Sem desconhecer, em hipótese alguma, a importância do atentado
de 11 de setembro na determinação da ofensiva militar norte-americana
contra o país centro-asiático, pretendo situá-la
sobre o pano de fundo político-estratégico do projeto de
intervenção militar ostensiva dos Estados Unidos no 3o mundo,
visando conter o processo de fragmentação do poder mundial
pela base representado pela emersão de pólos expressivos
de poder regional. Trata-se, por outro lado também, de realçar
aquilo que a evolução dos conflitos localizados já
comprovou, a predileção das administrações
norte-americanas pela solução manu militari das crises político-militares
das regiões periféricas, em lugar do esforço de resolução
negociada das mesmas, sobre a base do Direito Internacional e através
dos organismos multilaterais do sistema das nações unidas.
Cabe enfatizar, por fim, que talvez não seja exagerado supor que
não consta da agenda do segundo Bush, como não constava
da agenda do primeiro, inverter o curso de confrontação,
exclusão e conflito predominantes no sistema internacional, desde
o fim da guerra fria, pelo ideal da busca da paz duradoura e da cooperação,
propagandeado pelo presidente norte-americano em 1991.
O que nos conduz à previsão de que, qualquer que seja o
desfecho da mais recente expedição militar norte-americana
e seja qual for a solução encontrada para o "problema
afegão" e o "combate ao terrorismo internacional",
a humanidade pode esperar para breve outros conflitos do gênero.
NOTAS:
1 O artigo "Crônica de uma guerra
anunciada" foi redigido no dia 11 de outubro de 2001, um mês
após os atentados terroristas de 11 de setembro e quatro dias após
o início dos bombardeios norte-americanos ao Afeganistão.

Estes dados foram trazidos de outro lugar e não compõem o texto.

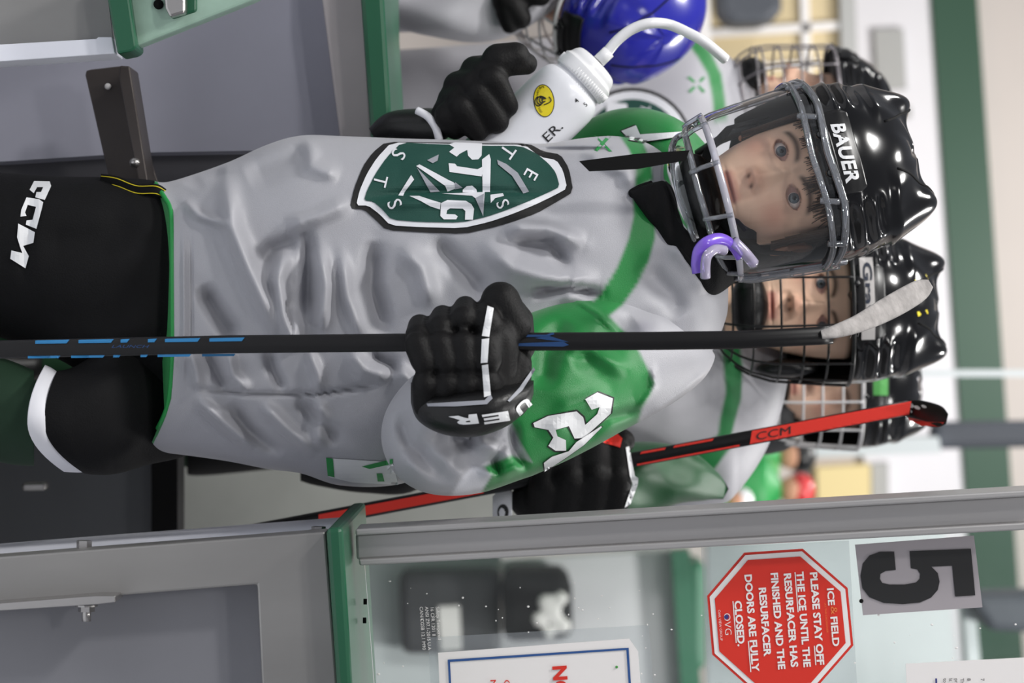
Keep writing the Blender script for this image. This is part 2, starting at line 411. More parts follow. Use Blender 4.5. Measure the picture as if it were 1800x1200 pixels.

2 Guy J. Pauker, "Military Implications of a Possible
World Order Crisis in the 1980s".
3 ". Citado por Joe Stork em, "Nuevos enemigos para
un nuevo orden mundial. ´Intifadas globales` y paradigmas perdidos",
Papeles para la Paz, No. 45, 1992.
4 Eventualmente chamados também de "estados bastardos"
ou, dependendo das circunstâncias, "estados terroristas".
5 Steven Shalom, "The United States and the Gulf War",
Z Magazine, fevereiro de 1990.
6 William Pfaff, "Redefining World Power", Foreign
Affairs, Vol. 70, No1, 1990-1991.
7 Cf. Charles Krauthammer, "The Unipolar Movement",
Foreign Affairs, Vol. 70, No.1, 1990-1991.
8 Cf. Charles Krauthammer, "The New Crescent of Crisis:
Global Intifada", Washington Post, 16 de fevereiro de 1990. É
pertinente verificar que esta postulação de Krauthammer
forneceria um dos alicerces para a formulação da teoria
de Samuel Huntington sobre o "choque de civilizações".